June 21 (Bloomberg) -- Canada’s financial system faces a higher level of risk because of global strains, including concerns that countries are taking on too much debt and an unbalanced economic recovery, the country’s central bank said.

Three of five major risks have increased since December, while one was unchanged and one decreased, the Bank of Canada said today from Ottawa in its Financial System Review. The higher risks come despite signs of a recovery in the country’s economy and the little impact felt by local banks so far from concerns about high debt levels abroad, the report said.

“Worldwide fiscal strains have the potential to cause tensions in interbank funding markets, to derail the global economic recovery, or to trigger a disorderly resolution of global imbalances,” the Ottawa-based central bank said in a report by the Governing Council, which also sets interest rates.

Canada will host a meeting of Group of 20 leaders in Toronto this weekend aimed at promoting financial regulations to prevent another global credit crisis and reviving economic growth while paring back government deficits.
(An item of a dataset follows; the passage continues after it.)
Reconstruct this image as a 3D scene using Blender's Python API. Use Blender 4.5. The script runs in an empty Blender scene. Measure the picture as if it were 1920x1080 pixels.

Bank of Canada Governor Mark Carney has said the global recovery is at risk unless policy makers set new rules to make the financial system more resilient to the failure of individual institutions and to swings in the economic cycle.

The report pointed to “the risk that key elements of the reform agenda will be diluted, either because of complacency as economic and financial conditions improve or because of fears that reforms could harm a still-fragile recovery.”

Canadian financial institutions are at greater risk of finding it harder to access short-term capital, the report said. Difficulties could come from strains related to global economic “imbalances” and currency volatility, as well as concerns the global economic recovery could stall, leading to a lower willingness of other banks to take risks, today’s report said.

The risk of Canadian institutions having too little capital has decreased since December, and the risk from high levels of consumer debt was little changed, the report said. The growth of household debt is still an “important source of risk,” the bank said.